You have to hand it to ABT. It knows its audience and it has a clear vision of what its audience wants, but there’s something more. It also knows what its audience has now come to expect, and that’s a high standard of production way beyond anything considered the norm at a dinner theatre, but allow me to qualify that in case anyone thinks I’m down on dinner theatre. Quite the opposite. Yes, ABT is a dinner theatre and quite possibly one of the best in the country, but in the end, no matter how good the food and service is – which is first class, by the way – in the end, the show is the thing, and it’s here where the theatre truly delivers.

Watching Joseph come to life is like watching the sum total of everything the theatre has learned about production and presentation since it opened, and it has poured every talented trick into this one show. When going to the movies is becoming more expensive and less of an option due to content and style for many adults, theatre continues to deliver, and with this production of Joseph, ABT has now proved that beyond a doubt it is quite simply among the most accomplished of its kind anywhere in the United States. Having been to several and even performed in some, I feel quite confident in making such an exclamatory declaration without fear of contradiction.

Director Joseph Martinez keeps his production close to what is now considered the accepted standard book of Joseph, after all the various revisions, but he incorporates the occasional storytelling invention of his own. At the beginning, school children explore the cavernous Egyptian exhibit at the Metropolitan Museum of Art with flashlights, presumably on a school trip. Among them is our show’s narrator, the wonderful Laura Berger, who begins to tell the children, and us, the tale of Joseph, his jealous brothers, and how a young dreamer from humble beginnings went on to greatness. You know the story. Once the tale begins, part of the set rises and we’re instantly transported back to ancient Egypt.

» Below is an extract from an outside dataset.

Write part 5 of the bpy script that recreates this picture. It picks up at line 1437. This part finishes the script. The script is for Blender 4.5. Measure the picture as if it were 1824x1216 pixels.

The part of the narrator is demanding one. She not only has most of the songs but she needs to have the audience warm to her and her voice in order for the show to work. Often, those cast in this challenging part can occasionally sound shrill – Lloyd Webber didn’t exactly make it easy for the character – but Laura has an exceptionally gifted voice with an enviable ability to sing with such great clarity, I swear she surpasses any of the professional recordings of Joseph that I’ve previously heard, and there are many out there.

Ryan Michael Crimmins injects the right amount of naiveté required for Joseph. He’s a young man so thrilled with his coat of many colors and the ability to interpret his dreams he’s oblivious to the annoyance he causes among his brothers and has no clue of their jealousy. Ryan’s engaging manner and ability to sing – Close Every Door stops the show – is exactly what you want from Joseph.

Paul Black’s scenic design coupled with lighting designer Tim Monson’s ever changing array of colors is as captivating to watch as the performers themselves. In fact, all technical areas, including Tamara Diersen Treat’s colorful costumes, Kurtis W. Overby’s fun choreography, Adam Berger’s excellent music direction and Jason Lynn’s sound design, all add to make Joseph something quite special.

Go and see Joseph for yourself. It may well be one of the most satisfying nights of family entertainment you’ll have in a local valley theatre for some time. You’ll not only leave ABT with the broadest of smiles with the sound of the climactic Joseph Megamix still echoing in your head but you won’t know what song to start singing first on the car journey home.